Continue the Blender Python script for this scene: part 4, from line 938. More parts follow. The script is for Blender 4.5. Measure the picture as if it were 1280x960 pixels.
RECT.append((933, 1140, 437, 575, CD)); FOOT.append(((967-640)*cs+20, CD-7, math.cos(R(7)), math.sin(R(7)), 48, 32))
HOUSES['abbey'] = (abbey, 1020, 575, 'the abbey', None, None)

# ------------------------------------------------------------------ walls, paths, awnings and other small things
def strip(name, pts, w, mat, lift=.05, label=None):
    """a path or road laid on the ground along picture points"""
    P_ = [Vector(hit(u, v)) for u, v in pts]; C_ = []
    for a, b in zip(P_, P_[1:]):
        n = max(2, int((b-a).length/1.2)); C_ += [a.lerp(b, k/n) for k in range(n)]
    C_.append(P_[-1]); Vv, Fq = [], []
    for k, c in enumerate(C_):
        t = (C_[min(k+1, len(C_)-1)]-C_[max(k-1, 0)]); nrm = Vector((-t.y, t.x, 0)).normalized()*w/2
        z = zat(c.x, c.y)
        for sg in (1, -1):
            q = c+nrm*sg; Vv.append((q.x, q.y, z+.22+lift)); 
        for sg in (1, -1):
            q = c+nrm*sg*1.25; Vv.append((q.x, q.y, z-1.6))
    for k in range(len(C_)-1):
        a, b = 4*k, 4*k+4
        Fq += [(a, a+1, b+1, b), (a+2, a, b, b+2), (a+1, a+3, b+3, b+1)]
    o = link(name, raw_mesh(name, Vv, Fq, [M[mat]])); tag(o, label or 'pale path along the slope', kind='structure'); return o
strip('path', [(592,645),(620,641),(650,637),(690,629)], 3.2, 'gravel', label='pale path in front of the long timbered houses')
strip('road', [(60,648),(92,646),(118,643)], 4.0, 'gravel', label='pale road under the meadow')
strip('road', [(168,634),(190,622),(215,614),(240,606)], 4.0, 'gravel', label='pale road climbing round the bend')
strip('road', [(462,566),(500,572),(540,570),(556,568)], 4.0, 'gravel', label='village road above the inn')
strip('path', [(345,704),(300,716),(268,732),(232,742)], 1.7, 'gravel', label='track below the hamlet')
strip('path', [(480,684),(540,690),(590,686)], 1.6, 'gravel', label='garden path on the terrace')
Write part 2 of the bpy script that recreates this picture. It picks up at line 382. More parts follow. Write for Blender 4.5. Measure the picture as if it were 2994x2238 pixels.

• **WHAT YOU ARE ASKED TO DO**
Reproduce exactly the lines from the beginning of the entries above up to and including the line that contains "HOUSES['abbey'] = (abbey, 1020, 575, 'the".

• **REPLY TO THE TASK**
Continue the Blender Python script for this scene: part 4, from line 938. More parts follow. The script is for Blender 4.5. Measure the picture as if it were 1280x960 pixels.
RECT.append((933, 1140, 437, 575, CD)); FOOT.append(((967-640)*cs+20, CD-7, math.cos(R(7)), math.sin(R(7)), 48, 32))
HOUSES['abbey'] = (abbey, 1020, 575, 'the abbey', None, None)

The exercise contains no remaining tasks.